What Is Time to Hire?
Time to hire measures how long it takes to fill a vacancy. Learn how to calculate it, why it matters, and how to reduce it.
Key Takeaways
- Time to hire = days from job opening to accepted offer
- Industry benchmark is approximately 28-44 days for most professional roles
- Every day a key role is vacant is a cost in lost productivity and opportunity
- Pre-built talent pools and structured interview processes most effectively reduce time to hire
What time to hire measures
Time to hire measures the number of days between when a job vacancy is opened and when a candidate accepts an offer. It measures recruiting process efficiency — how quickly your organisation can identify, evaluate, and secure the people it needs. Slow hiring is costly: key roles go unfilled, existing team members absorb additional work, and the best candidates in competitive markets receive and accept other offers before slow-moving employers reach a decision.
Industry benchmarks
Average time to hire varies significantly by role type and sector. The overall average across all industries is approximately 40-44 days. Tech roles typically take longer (44-58 days) due to competitive talent markets and complex technical assessments. Customer service and retail roles are typically faster (14-28 days) due to larger talent pools. Specialist or senior roles can take 60-90 days. Benchmark against businesses in your sector and stage for the most useful comparison.

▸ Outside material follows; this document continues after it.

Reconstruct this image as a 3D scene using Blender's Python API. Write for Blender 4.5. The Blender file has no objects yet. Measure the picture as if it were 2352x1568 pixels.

The cost of a slow hiring process
Every day a role is vacant has an implicit cost. For revenue-generating roles the cost is measurable — the revenue that would have been generated if the role were filled. For cost roles the cost is in lost productivity, delayed projects, and burden on colleagues covering the gap. A salesperson at full productivity generating £200,000 per year in revenue: every month the role is vacant costs approximately £17,000 in direct productivity cost alone.
How to reduce time to hire
The most effective levers are: pre-built talent pipelines (maintaining relationships with potential candidates before roles open), a structured and time-boxed interview process (defined stages, defined timelines, no open-ended sequencing), clear decision-making authority (who can approve a hire and when), and pre-approved role profiles and compensation bands that allow offers to be extended without lengthy internal approvals. Reducing time to hire from 6 weeks to 3 weeks is achievable with process discipline rather than additional resources.
Time to hire vs quality of hire
Speed and quality are not necessarily in tension. A structured, time-boxed process can actually improve both speed and quality: reducing candidate drop-off (candidates accept other offers while waiting for a slow process), enabling better comparison (all candidates evaluated against the same criteria), and improving candidate experience (a professional, organised process signals a well-run organisation). Track both time to hire and subsequent performance of hires to validate that your faster process maintains quality.